In a public review of Iran's record at the UN Human Rights Council, Britain, France, the United States and other Western nations expressed deep concern about reports of killings, arrests and torture in a clampdown on dissent.

"The authorities are waging bloody repression against their own people who are peacefully claiming their rights," French ambassador Jean Baptiste Mattei said.

"France recommends that Iran accept the creation of a credible and independent international inquiry mechanism to shed light on these violations," he told the Council.

Senior Iranian official Mohammad Javad Larijani rejected a "barrage of accusations" and accused some Western nations of "double standards" following their support for repression under the Shah of Iran.

"Definitely there is problem of credibility," said Larijani, secretary general of Iran's High Council for Human Rights.

The United States and Britain called on Iran to open up to visits by the United Nations investigator on torture as well as other human rights experts.

The UN's independent rapporteurs say they have been unable to gain access to the country for five years despite an open invitation the previous Iranian president, reformist Mohammad Khatami, made in 2003.

UN human rights chief Navi Pillay also asked Tehran to allow experts from her office in before she is able to take up a new but tentative Iranian invitation to visit next year, her spokesman said on Monday.

British ambassador Peter Gooderham said that despite Iran's stated commitments to uphold fundamental freedoms, "grave human rights violations continue to be committed."

Western countries also urged a halt to executions of child offenders, "disproportionate use" of the death penalty against political opponents, violence against women, discrimination and a clampdown on free speech.

President Mahmoud Ahmadinejad's disputed re-election last June plunged the Islamic republic into one of its worst ever political crises, with the opposition refusing to abandon the streets despite often deadly crackdowns on protests.

Backed by Cuba, Syria and Venezuela, Larijani defended Tehran's legal safeguards and accused foreign nations of supporting "terrorist" groups on its borders.

"The situation of human rights has consistently been used as a political tool to apply pressure against us and to advance certain ulterior political motives by some specific Western countries," Larijani told the UN Council.

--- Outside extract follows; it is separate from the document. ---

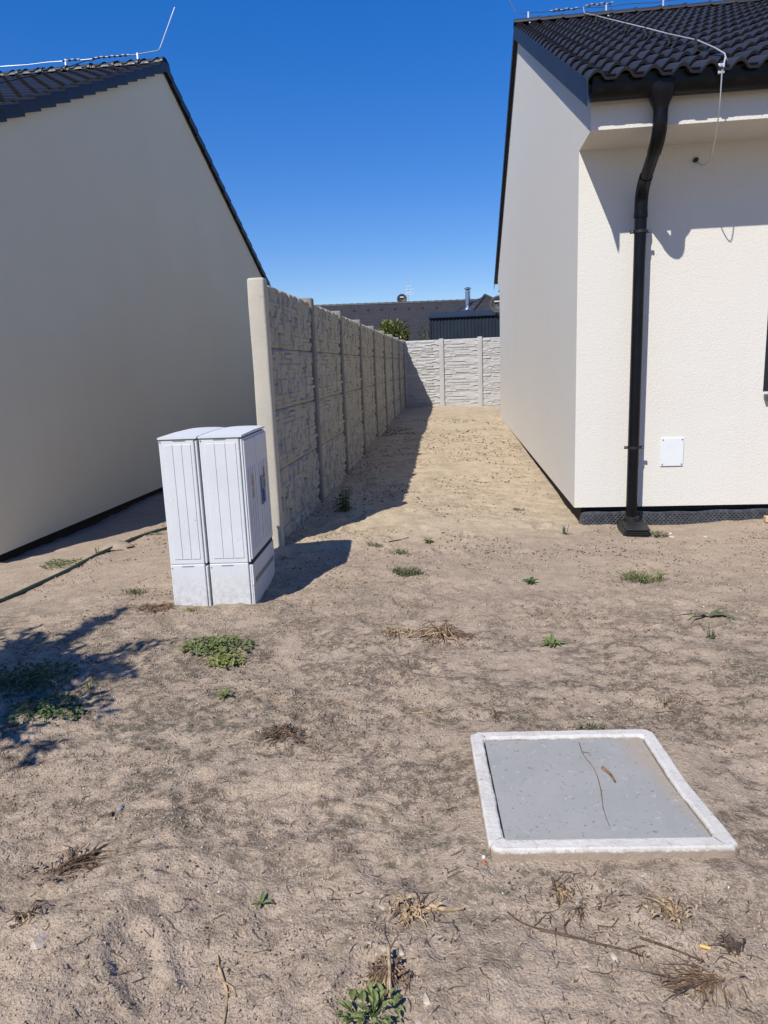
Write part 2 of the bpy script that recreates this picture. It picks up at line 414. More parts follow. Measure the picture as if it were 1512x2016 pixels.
FEET = [(a, b, c, d) for a, b, c, d in zip(_fr.uniform(-1.9, 2.0, 90), 1.3+6.2*_fr.random(90)**1.2, _fr.uniform(-.7, .7, 90)+np.where(_fr.random(90) < .5, 0, 1.57), _fr.uniform(.006, .017, 90)) if not (abs(a-.4) < .6 and abs(b-2.3) < .6)]
def gz(x, y):
    i = min(max(int(np.searchsorted(GX, x))-1, 0), len(GX)-2); j = min(max(int(np.searchsorted(GY, y))-1, 0), len(GY)-2)
    u = (x-GX[i])/(GX[i+1]-GX[i]); v = (y-GY[j])/(GY[j+1]-GY[j])
    return float((GZ[j,i]*(1-u)+GZ[j,i+1]*u)*(1-v)+(GZ[j+1,i]*(1-u)+GZ[j+1,i+1]*u)*v)

def ground_mesh():
    xs = np.r_[-3000,-800,-200,-60,-25,-14,-9,np.arange(-7,-3.4,.10),np.arange(-3.4,-1.9,.035),np.arange(-1.9,2.0,.0145),np.arange(2.0,4.6,.035),np.arange(4.6,8,.2),9,14,25,60,200,800,3000]
    ys = [1.05]
    while ys[-1] < 32: ys.append(ys[-1] + max(.0125, ys[-1]*.0058))
    ys = np.r_[-3000,-800,-200,-60,-25,-12,-6,-3,-1,0,.5,.8,ys,36,45,70,150,400,1000,4000]
    global GX, GY, GZ
    X, Y = np.meshgrid(xs, ys); Z = ground(X, Y); GX, GY, GZ = xs, ys, Z
    V = np.c_[X.ravel(), Y.ravel(), Z.ravel()]
    nx, ny = len(xs), len(ys)
    i = (np.arange(ny-1)[:,None]*nx + np.arange(nx-1)[None,:]).ravel()
    F = np.c_[i, i+1, i+1+nx, i+nx]
    me = bpy.data.meshes.new('ground')
    me.vertices.add(len(V)); me.vertices.foreach_set('co', V.ravel())
    me.loops.add(F.size); me.loops.foreach_set('vertex_index', F.ravel().astype(np.int32))
    me.polygons.add(len(F)); me.polygons.foreach_set('loop_start', np.arange(0, F.size, 4, dtype=np.int32)); me.polygons.foreach_set('loop_total', np.full(len(F), 4, np.int32))
    me.polygons.foreach_set('use_smooth', np.ones(len(F), bool))
    me.update(); me.validate(); me.materials.append(M_SOIL)
    o = bpy.data.objects.new('ground', me); COL.objects.link(o)
    return tag(o, kind='structure')
ground_mesh()

# ------------------------------------------------------------------ roof tile pieces
WAVE, COVER, GAUGE = .197, .394, .34
def tile_mesh():
    mb = MB(); n = 24; L = .40
    def prof(u): return .056*(max(0., math.cos(2*math.pi*(u-.062)/WAVE)+.22)/1.22)**.72
    us = [COVER*i/n for i in range(n+1)]; b = 0
    lift = lambda v: .034*(1-v/GAUGE)
    for v in (0, L):
        for u in us: mb.v.append((u*1.012, v, prof(u)+lift(v)+.016))
    for u in us: mb.v.append((u*1.012, .002, prof(u)*.93+lift(0)-.004))
    for u in us: mb.v.append((u*1.012, .09, prof(u)*.93+lift(.09)-.004))
    k = n+1
    for i in range(n):
        mb.f += [(i, i+1, k+i+1, k+i), (2*k+i, 2*k+i+1, i+1, i), (3*k+i, 3*k+i+1, 2*k+i+1, 2*k+i)]
    mb.f += [(2*k, 0, k, 3*k), (2*k+n, 3*k+n, k+n, n)]
    me = mesh_of(mb, 'roof_tile', smooth=38); me.materials.append(M_TILE); return me
TILE = tile_mesh()
def slope_matrix(x, y, z, th, sign, flip=1, jit=0.):
    # columns: local u -> +/-X, local v -> up the slope, local w -> normal
    v = Vector((0, sign*math.cos(th), math.sin(th))); u = Vector((sign, 0, 0)); w = u.cross(v)
    m = Matrix(((u.x, v.x, w.x, x), (u.y, v.y, w.y, y), (u.z, v.z, w.z, z), (0, 0, 0, 1)))
    if jit: m = m @ Matrix.Rotation(rng.uniform(-jit, jit), 4, 'X') @ Matrix.Rotation(rng.uniform(-jit, jit), 4, 'Z') @ Matrix.Translation((0, rng.uniform(-.004,.004), rng.uniform(-.002,.002)))
    return m
def tiles_stuff(mats, name, parent, off):
    tv = [v.co.copy() for v in TILE.vertices]; tf = [tuple(p.vertices) for p in TILE.polygons]; mb = MB()
    for mt in mats: mb.add([mt@v + off for v in tv], tf)
    o = build(mb, name, M_TILE, parent, 38); tag(o, kind='stuff'); return o
def ridge_mesh(L=.40):
    mb = MB(); n = 12
    rings = [(0, .119, .007), (.035, .119, .007), (.04, .113, 0), (L*.98, .108, -.003)]
    for (x, r, dz) in rings:
        for j in range(n+1):
            a = math.pi*j/n; mb.v.append((x, -r*math.cos(a)*1.05, r*.72*math.sin(a)+dz))
    for i in range(len(rings)-1):
        for j in range(n): b = i*(n+1)+j; mb.f.append((b, b+1, b+n+2, b+n+1))
    for (ri, flip) in ((0, 0), (3, 1)):
        b = len(mb.v); x, r, dz = rings[ri]
        for j in range(n+1):
            a = math.pi*j/n; mb.v.append((x, -(r-.016)*math.cos(a)*1.05, (r-.016)*.70*math.sin(a)+dz-.004))
        for j in range(n):
            q = (ri*(n+1)+j, ri*(n+1)+j+1, b+j+1, b+j); mb.f.append(q if flip else q[::-1])
    me = mesh_of(mb, 'ridge_tile', smooth=35); me.materials.append(M_TILE); return me
RIDGE = ridge_mesh()

# ------------------------------------------------------------------ right-hand house
XH, YH, YB = 1.0416, 6.6, 18.07
ZB, ZS = .141, 3.16
YR = 12.6; KR = .461; TH = math.atan(KR)
def roofz(y): return 3.40 + KR*(min(y, 2*YR-y)-5.85)
X_END = 11.5
HR = empty('white_house', (XH, YH, 0)); HRO = Vector(HR.location)
tag(HR, 'white rendered house on the right with tiled roof and black gutter', 'house')
mb = MB(); ZO = roofz(6.06)-.03
gable = [(YH, ZB), (YH, ZS), (6.06, ZS), (6.06, ZO), (YR, roofz(YR)-.03), (18.75, roofz(18.75)-.03), (18.75, ZS), (YB, ZS), (YB, ZB)]
mb.prism(gable, 'x', XH, XH+.3)
wx0, wx1, wz0, wz1 = 2.622, 3.75, 1.13, 2.38
mb.box(XH+.3, wx0, YH, YH+.3, ZB, ZS); mb.box(wx0, wx1, YH, YH+.3, ZB, wz0); mb.box(wx0, wx1, YH, YH+.3, wz1, ZS); mb.box(wx1, X_END, YH, YH+.3, ZB, ZS)
mb.box(XH+.3, X_END, YB-.3, YB, ZB, ZS)
build(mb, 'wall', M_WALL, HR)
for (ya, yb_) in ((6.06, YH+.3), (YB-.3, 18.75)): build(MB().box(XH+.3, X_END, ya, yb_, ZS, ZO), 'eaves_box', M_WALL, HR)
mb = MB().box(XH+.07, X_END, YH+.07, YB-.07, -.4, ZB+.002)
build(mb, 'plinth', M_PLINTH, HR)
# dimpled membrane
def membrane():
    mb = MB(); x0, x1 = 1.125, 4.6; zt, zb = .088, -.09
    def yy(x, z): return 6.632 - .03*(zt-z)/(zt-zb) + .006*math.sin(x*9)
    def top(x): return zt + .006*math.sin(x*5+1) + .004*math.sin(x*17)
    n = 120
    for i in range(n+1):
        x = x0+(x1-x0)*i/n; mb.v += [(x, yy(x, top(x)), top(x)), (x, yy(x, zb), zb)]
    for i in range(n): b = 2*i; mb.f.append((b, b+1, b+3, b+2))
    mb.add([(x0, yy(x0,zt), zt), (x0, yy(x0,zb), zb), (x0-.05, 6.665, zb), (x0-.012, 6.665, zt-.01)], [(0,3,2,1)])
    r = 0; z = zb
    while z < zt-.012:
        x = x0+.012+(.0185 if r % 2 else 0)
        while x < x1-.01:
            y = yy(x, z); q = .0135; h = .012; k = .0065
            mb.add([(x-q,y-.001,z-q*.8),(x+q,y-.001,z-q*.8),(x+q,y-.001,z+q*.8),(x-q,y-.001,z+q*.8),(x-k,y-h,z-k),(x+k,y-h,z-k),(x+k,y-h,z+k),(x-k,y-h,z+k)],
                   [(4,5,6,7),(0,1,5,4),(1,2,6,5),(2,3,7,6),(3,0,4,7)])
            x += .037
        z += .0175; r += 1
    return mb
build(membrane(), 'dimpled_membrane', M_MEMB, HR)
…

Iranian officials also highlighted steps to improve women's access to education, health and social status, and to protect children as well as the representation of religious minorities, and bolster courts.

"The Iranian society is a successful model of brotherly and amicable coexistence," Larijani noted, claiming cultural or religious differences with some Western values.

"We're not claiming that there's no wrongdoing in Iran," he added.

US Assistant Secretary for Democracy and Human Rights Michael Posner said afterwards that Washington would keep up the pressure.

"It is not a question of cultural differences that people are being tortured ... or shot in the streets," Posner told journalists.

"The challenge is that the presentation flies in the face of what is happening on the ground," he added.

All UN member states must submit to a four-yearly review by the 47 countries in the Human Rights Council, which can only compile recommendations.

US Secretary of State Hillary Clinton said on Monday that she feared Iran was moving towards a military dictatorship.